[START RECORD EXTRACTS]

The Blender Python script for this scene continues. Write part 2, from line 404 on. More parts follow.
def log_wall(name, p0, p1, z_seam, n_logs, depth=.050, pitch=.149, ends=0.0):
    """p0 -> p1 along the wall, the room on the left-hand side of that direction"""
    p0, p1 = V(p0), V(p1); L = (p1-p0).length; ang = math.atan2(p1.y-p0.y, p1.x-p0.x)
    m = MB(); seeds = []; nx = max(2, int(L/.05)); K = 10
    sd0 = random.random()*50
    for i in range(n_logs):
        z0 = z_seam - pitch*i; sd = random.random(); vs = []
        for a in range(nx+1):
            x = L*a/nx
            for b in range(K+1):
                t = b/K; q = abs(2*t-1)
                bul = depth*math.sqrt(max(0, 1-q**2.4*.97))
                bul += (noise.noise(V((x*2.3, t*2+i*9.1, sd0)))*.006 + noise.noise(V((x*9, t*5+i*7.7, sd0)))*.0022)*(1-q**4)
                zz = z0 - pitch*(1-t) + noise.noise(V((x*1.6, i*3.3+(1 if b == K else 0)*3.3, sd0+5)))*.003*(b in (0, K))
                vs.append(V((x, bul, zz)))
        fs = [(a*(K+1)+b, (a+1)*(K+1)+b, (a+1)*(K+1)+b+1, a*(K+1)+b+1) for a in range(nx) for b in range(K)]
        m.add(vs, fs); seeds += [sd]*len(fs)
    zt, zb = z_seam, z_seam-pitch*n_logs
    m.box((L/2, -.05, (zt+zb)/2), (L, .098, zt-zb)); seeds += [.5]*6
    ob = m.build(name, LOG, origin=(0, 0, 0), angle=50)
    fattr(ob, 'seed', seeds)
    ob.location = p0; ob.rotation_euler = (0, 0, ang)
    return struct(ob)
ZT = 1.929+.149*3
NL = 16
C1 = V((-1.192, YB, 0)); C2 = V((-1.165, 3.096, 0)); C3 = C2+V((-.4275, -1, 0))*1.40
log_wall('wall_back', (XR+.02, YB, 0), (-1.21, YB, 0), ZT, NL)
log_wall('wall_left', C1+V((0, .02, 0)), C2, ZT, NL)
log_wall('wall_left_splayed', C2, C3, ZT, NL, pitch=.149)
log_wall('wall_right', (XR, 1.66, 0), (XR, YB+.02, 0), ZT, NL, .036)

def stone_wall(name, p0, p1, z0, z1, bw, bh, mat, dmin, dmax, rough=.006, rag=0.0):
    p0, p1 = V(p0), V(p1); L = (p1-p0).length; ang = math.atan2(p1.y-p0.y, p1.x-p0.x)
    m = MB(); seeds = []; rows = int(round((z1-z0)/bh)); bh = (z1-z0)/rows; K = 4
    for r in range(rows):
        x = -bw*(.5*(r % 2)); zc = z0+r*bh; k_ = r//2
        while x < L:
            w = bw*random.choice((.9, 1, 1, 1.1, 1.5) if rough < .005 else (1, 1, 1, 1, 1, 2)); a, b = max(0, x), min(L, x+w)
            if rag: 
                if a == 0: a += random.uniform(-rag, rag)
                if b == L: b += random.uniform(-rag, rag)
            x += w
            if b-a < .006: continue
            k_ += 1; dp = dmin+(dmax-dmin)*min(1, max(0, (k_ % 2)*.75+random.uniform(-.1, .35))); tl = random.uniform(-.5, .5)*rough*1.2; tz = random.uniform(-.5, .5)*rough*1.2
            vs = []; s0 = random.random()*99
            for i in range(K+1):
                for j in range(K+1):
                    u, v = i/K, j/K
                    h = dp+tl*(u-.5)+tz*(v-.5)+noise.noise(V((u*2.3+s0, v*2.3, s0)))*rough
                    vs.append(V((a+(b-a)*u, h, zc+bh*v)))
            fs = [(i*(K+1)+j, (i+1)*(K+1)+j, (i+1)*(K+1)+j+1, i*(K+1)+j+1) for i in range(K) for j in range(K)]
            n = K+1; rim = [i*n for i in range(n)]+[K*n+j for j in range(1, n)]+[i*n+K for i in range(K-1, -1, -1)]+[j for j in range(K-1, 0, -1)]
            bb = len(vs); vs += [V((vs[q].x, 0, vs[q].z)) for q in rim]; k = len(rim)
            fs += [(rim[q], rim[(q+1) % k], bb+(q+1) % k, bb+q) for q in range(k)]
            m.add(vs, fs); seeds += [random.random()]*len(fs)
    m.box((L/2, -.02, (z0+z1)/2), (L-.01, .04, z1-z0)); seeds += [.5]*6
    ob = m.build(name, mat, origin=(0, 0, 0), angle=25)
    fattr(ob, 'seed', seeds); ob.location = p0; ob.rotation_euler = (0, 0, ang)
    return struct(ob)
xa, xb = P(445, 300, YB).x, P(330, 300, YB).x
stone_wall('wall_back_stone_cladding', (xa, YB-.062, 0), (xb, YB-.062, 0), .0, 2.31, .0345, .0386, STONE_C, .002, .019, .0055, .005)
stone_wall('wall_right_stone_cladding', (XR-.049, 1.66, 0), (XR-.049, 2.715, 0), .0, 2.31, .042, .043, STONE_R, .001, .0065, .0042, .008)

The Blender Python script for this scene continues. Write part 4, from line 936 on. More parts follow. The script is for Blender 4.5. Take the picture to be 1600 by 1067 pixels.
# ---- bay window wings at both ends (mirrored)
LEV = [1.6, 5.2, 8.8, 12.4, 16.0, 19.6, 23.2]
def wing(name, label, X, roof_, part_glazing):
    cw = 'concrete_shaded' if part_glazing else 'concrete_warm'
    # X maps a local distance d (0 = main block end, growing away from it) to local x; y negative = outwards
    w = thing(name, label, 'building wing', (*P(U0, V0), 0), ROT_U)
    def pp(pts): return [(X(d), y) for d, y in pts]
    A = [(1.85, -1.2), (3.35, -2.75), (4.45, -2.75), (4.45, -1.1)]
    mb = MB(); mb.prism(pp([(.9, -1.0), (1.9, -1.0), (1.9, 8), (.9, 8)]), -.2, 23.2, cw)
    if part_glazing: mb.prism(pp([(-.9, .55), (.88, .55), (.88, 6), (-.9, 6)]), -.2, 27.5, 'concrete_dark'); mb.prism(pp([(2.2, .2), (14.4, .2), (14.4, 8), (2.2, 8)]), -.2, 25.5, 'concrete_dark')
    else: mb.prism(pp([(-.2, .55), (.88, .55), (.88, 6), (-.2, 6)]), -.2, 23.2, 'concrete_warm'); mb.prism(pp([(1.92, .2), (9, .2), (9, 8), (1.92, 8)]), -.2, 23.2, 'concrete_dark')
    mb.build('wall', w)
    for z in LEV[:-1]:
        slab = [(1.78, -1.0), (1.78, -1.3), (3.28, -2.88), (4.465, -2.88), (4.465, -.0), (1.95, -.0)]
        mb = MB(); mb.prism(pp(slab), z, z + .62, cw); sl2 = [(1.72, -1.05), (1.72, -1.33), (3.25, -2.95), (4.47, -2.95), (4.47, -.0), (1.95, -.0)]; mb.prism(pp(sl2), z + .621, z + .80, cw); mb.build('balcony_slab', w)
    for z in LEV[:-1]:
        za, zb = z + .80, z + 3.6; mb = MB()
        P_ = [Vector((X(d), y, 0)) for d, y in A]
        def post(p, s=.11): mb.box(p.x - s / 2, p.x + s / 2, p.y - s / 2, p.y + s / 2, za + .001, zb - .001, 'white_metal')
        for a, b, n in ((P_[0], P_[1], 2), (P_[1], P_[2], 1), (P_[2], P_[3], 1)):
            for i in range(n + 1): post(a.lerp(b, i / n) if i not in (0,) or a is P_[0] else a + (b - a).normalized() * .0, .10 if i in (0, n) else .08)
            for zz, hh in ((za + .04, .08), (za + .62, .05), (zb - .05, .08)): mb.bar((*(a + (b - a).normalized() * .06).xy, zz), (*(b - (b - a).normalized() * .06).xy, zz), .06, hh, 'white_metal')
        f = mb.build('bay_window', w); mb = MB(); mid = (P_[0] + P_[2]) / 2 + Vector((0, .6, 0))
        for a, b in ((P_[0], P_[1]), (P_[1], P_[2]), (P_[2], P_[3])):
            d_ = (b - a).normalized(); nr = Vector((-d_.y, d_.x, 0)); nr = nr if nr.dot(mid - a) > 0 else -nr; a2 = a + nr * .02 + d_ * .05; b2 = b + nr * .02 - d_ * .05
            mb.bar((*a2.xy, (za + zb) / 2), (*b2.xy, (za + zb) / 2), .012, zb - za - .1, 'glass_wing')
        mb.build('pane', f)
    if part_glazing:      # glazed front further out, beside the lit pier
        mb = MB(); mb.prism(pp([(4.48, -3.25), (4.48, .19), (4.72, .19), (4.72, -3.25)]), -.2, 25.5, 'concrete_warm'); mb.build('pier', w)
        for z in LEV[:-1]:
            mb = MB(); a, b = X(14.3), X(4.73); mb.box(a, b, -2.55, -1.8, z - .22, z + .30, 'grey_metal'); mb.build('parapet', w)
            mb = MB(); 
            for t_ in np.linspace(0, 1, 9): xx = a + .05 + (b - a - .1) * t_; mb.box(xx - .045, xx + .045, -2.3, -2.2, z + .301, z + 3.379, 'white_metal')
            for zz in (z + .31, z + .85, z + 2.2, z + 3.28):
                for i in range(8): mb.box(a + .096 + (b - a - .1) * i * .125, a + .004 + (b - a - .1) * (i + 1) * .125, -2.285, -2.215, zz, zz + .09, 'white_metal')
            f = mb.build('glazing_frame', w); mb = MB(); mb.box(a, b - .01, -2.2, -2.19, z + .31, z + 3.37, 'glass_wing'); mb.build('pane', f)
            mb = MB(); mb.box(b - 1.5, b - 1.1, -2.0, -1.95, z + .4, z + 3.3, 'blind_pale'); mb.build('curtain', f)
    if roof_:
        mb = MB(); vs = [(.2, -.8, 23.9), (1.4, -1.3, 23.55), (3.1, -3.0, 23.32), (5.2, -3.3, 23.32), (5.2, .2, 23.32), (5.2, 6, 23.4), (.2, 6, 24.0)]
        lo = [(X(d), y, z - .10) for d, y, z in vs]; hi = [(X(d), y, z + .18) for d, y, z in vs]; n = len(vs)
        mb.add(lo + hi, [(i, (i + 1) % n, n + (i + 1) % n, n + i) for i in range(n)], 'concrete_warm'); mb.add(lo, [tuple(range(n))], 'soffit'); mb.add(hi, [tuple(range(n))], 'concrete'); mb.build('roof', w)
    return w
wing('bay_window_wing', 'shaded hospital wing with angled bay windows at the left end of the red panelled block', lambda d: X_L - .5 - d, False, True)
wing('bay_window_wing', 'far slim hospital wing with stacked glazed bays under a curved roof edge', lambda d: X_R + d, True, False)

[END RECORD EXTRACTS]

*OBJECTIVE*: Transcribe nothing but the lines from the line with "by 1067 pixels." through the line with "-.2, 23.2, 'concrete_dark')", reproducing each exactly.

*FINISHED EXERCISE*:
The Blender Python script for this scene continues. Write part 4, from line 936 on. More parts follow. The script is for Blender 4.5. Take the picture to be 1600 by 1067 pixels.
# ---- bay window wings at both ends (mirrored)
LEV = [1.6, 5.2, 8.8, 12.4, 16.0, 19.6, 23.2]
def wing(name, label, X, roof_, part_glazing):
    cw = 'concrete_shaded' if part_glazing else 'concrete_warm'
    # X maps a local distance d (0 = main block end, growing away from it) to local x; y negative = outwards
    w = thing(name, label, 'building wing', (*P(U0, V0), 0), ROT_U)
    def pp(pts): return [(X(d), y) for d, y in pts]
    A = [(1.85, -1.2), (3.35, -2.75), (4.45, -2.75), (4.45, -1.1)]
    mb = MB(); mb.prism(pp([(.9, -1.0), (1.9, -1.0), (1.9, 8), (.9, 8)]), -.2, 23.2, cw)
    if part_glazing: mb.prism(pp([(-.9, .55), (.88, .55), (.88, 6), (-.9, 6)]), -.2, 27.5, 'concrete_dark'); mb.prism(pp([(2.2, .2), (14.4, .2), (14.4, 8), (2.2, 8)]), -.2, 25.5, 'concrete_dark')
    else: mb.prism(pp([(-.2, .55), (.88, .55), (.88, 6), (-.2, 6)]), -.2, 23.2, 'concrete_warm'); mb.prism(pp([(1.92, .2), (9, .2), (9, 8), (1.92, 8)]), -.2, 23.2, 'concrete_dark')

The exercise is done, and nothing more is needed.